Civilisation – and my part in its downfall
Human beings are constantly trying to make sense of their worlds. A key part of sense making is thinking about causality, what is happening and why it is happening. If I see a tin can lining the road and kick it, the cause and effect are clear, but the situation is quite different with making sense of climate change. Firstly, the effect is not obvious. Every day we experience weather, but changes in the climate or much harder to sense: how do we really know that our summers are now 1° warmer than a few decades ago? Cause is also hard to identify: how can little I running a car engine in my little town affect the global climate? It is not hard to see how strategies for climate change denial can easily take root.
So what can I do to personalise me as a cause and relate it to an effect on the climate? As someone with a keen interest in promoting learning about environmental sustainability I have thought a lot about this problem, and wondered if the idea of the Social Cost of Carbon (SCC) might help. The SCC is an idea which has been around since the early 2000s, and has been developed as a way to measure the effect on societal well-being of emitting each extra tonne of carbon dioxide into the atmosphere. In practical terms that means how each tonne affects the climate so that summers get hotter, wildfires more frequent, freshwater less available, sea levels rising, oceans acidifying, and so on. Of course, working out what these effects are is extremely complicated and prone to all kinds of value judgements about what is or is not important, and as a result the SCC when quoted can vary hugely. It is also affected by discounting rates, the technique economists use to discount the value of something being spent today over a period of time. For example, the 2021 Dasgupta Review [1] reported that published values vary from US $15 to over $100 per tonne, but there are calculations which are significantly higher. Consequently, if you refuse to believe that burning fossil fuels causes climate change then you would ascribe a very low value to the SCC: during the United States’ Trump administration the SCC fell to as low as $1. [2]
So how do I personalise this? I am not an ecological economist so my approach was pretty basic. I looked at my business records and worked out that over the last three years I spent, on average, £1,200 on fuel each year for my 2 litre diesel engine car. During that period diesel fuel typically cost about £1.20 per litre, which means that I bought about 1,000 litres each year. An Internet search reveals that burning 1 litre of diesel fuel produces 2.68 kg of CO2, so my annual car emissions are therefore 2.68 tonnes of CO2 (fortunately the mathematics was easy!)

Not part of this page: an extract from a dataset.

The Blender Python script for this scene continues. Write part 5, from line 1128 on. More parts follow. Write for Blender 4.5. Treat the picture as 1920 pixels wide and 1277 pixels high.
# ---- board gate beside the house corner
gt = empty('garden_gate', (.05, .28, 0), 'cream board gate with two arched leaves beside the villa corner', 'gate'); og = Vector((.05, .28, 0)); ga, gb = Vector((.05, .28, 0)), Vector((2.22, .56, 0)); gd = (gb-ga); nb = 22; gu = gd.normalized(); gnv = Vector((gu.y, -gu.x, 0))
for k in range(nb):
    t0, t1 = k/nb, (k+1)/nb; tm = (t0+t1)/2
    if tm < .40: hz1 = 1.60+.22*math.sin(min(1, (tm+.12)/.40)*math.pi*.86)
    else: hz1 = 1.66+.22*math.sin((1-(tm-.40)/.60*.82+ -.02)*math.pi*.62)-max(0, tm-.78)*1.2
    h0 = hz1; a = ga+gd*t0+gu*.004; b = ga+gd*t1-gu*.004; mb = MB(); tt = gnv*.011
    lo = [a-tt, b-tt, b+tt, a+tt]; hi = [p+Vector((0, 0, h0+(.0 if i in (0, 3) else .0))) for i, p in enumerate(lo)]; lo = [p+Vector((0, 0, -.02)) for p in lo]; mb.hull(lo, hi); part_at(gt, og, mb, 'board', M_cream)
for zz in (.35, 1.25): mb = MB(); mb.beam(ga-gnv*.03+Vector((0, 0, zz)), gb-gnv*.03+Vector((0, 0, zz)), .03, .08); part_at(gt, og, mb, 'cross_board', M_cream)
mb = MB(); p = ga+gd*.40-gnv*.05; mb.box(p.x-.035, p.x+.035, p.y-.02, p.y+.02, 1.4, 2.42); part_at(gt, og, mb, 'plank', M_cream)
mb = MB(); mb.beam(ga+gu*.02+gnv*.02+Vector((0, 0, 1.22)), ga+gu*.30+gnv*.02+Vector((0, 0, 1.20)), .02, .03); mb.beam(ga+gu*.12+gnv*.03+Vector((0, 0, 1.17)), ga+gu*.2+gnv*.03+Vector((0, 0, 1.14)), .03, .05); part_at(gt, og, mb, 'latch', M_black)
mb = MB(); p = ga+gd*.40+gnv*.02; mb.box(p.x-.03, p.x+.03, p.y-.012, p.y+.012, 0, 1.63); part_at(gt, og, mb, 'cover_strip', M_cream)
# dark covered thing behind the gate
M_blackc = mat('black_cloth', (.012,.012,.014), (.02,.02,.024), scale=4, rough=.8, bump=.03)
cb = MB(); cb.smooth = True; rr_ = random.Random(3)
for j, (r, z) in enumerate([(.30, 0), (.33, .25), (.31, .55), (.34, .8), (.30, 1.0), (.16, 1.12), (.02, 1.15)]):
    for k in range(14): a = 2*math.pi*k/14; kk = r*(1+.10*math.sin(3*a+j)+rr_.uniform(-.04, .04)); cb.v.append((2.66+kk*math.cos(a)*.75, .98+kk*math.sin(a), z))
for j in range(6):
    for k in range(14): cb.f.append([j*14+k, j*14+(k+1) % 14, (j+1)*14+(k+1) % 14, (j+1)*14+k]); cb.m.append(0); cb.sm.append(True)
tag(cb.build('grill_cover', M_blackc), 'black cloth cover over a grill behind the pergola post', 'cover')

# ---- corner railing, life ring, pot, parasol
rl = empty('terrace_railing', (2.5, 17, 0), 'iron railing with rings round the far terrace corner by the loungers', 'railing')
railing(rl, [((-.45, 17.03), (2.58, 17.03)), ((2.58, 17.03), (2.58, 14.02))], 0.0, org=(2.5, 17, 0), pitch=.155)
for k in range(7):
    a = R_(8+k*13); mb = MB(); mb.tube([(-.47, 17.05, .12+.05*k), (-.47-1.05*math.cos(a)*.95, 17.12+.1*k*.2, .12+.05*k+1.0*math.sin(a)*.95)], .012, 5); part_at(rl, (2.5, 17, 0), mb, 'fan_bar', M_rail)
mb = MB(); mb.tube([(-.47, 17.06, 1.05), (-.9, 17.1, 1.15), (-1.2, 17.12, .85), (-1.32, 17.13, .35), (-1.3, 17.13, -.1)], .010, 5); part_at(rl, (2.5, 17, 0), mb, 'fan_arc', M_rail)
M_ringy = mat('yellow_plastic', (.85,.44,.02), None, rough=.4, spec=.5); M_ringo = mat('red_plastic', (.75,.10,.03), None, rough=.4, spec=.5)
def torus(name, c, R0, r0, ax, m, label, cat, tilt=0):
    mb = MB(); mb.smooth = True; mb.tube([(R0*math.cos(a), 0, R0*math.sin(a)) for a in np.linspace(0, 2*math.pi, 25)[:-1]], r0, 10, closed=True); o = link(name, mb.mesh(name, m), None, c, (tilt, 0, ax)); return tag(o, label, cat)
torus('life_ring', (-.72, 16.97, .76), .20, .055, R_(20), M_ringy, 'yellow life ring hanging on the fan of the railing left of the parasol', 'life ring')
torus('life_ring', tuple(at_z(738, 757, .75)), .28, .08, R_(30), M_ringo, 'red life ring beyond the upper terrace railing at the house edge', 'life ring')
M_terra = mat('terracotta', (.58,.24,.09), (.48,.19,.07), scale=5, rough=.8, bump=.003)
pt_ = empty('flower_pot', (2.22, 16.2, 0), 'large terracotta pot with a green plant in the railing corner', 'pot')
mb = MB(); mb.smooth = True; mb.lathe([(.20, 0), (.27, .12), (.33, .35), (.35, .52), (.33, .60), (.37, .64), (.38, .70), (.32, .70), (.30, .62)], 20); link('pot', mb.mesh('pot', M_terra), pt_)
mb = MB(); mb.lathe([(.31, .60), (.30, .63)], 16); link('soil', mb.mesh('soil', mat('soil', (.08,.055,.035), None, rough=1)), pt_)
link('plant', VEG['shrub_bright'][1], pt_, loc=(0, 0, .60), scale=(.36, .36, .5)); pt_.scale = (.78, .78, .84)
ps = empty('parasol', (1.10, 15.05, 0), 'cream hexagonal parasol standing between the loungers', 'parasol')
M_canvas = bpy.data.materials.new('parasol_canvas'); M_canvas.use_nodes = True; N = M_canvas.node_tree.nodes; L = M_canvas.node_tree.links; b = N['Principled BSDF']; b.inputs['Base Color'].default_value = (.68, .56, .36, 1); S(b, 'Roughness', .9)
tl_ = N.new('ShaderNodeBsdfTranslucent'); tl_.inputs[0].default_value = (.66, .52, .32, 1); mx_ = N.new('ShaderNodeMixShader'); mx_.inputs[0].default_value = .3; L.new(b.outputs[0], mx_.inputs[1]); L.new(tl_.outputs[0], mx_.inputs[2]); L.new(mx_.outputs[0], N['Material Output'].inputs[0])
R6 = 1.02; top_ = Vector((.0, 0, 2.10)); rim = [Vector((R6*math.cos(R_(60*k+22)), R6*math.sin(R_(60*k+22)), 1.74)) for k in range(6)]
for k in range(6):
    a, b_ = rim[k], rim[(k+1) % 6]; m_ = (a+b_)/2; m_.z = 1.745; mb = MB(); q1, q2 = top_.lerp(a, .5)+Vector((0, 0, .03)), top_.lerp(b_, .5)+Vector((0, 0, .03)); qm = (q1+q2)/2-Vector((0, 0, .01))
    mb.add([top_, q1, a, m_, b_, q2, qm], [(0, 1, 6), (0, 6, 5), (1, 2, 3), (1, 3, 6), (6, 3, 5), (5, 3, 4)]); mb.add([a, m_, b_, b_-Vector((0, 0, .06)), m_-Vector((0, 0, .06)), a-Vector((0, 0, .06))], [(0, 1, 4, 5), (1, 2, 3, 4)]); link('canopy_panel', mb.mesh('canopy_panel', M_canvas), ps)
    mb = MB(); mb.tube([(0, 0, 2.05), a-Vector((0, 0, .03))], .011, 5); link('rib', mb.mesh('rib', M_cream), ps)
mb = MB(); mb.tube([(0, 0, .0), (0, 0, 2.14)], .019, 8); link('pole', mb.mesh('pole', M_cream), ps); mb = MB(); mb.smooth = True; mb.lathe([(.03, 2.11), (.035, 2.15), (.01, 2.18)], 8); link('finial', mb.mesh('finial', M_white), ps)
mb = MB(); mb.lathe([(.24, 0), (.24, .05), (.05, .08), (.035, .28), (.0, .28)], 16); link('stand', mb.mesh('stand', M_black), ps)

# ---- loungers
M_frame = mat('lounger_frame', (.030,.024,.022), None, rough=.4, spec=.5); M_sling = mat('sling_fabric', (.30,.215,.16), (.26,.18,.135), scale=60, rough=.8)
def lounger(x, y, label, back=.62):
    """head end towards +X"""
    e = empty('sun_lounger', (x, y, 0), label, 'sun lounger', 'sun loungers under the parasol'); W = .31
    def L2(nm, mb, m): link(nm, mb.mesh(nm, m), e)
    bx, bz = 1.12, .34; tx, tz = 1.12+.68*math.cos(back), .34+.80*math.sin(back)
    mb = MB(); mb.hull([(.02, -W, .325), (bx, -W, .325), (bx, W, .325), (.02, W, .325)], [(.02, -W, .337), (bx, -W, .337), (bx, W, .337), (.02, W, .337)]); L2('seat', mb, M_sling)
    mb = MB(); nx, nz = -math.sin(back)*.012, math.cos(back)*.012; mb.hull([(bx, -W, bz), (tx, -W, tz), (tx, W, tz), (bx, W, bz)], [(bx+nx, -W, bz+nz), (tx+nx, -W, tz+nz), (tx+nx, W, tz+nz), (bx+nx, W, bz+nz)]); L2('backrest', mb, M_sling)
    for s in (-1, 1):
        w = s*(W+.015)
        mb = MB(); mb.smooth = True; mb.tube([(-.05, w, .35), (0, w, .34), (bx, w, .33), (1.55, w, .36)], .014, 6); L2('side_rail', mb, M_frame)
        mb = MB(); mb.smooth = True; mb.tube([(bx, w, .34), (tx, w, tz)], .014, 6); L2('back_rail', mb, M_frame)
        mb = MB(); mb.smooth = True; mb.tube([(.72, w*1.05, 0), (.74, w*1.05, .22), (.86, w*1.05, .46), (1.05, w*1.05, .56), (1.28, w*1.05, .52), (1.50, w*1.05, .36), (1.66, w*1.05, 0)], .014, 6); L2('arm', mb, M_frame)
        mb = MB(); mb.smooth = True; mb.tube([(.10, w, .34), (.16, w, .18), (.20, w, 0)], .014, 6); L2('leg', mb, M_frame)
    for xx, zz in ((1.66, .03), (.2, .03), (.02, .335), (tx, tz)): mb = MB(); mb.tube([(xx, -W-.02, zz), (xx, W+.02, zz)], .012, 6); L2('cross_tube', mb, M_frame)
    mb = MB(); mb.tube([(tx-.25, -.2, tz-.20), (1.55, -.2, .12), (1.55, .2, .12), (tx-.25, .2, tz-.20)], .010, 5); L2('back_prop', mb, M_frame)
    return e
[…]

The total carbon cost for me and my car is therefore between $40 and $268 depending on which SCC I use. So, converting to my own currency and using a value somewhere in the middle (say $200), can I expect my government to send me a bill for £150 every year for the damage I’m doing to the climate? Of course not, and that’s the great thing about neoclassical economics. Dumping carbon dioxide into the atmosphere is seen as an ‘externality’, something which we don’t need to think about in costing.
So in the absence of any perceived personal liability for the climate emergency there is no need for me to try and link cause and effect. No need for me to feel any responsibility.
Until that day when my grandson or granddaughter knock on my door and ask me why they are footing the bill for the mess that me and my generation caused. That is the day when the climate emergency gets personal.
1 Partha Dasgupta, ‘The Economics of Biodiversity: The Dasgupta Review’ (London: HM Treasury, 2021).
2 Robert S. Devine, The Sustainable Economy: The Hidden Costs of Climate Change and the Path to a Prosperous Future (New York: Anchor Books, 2020).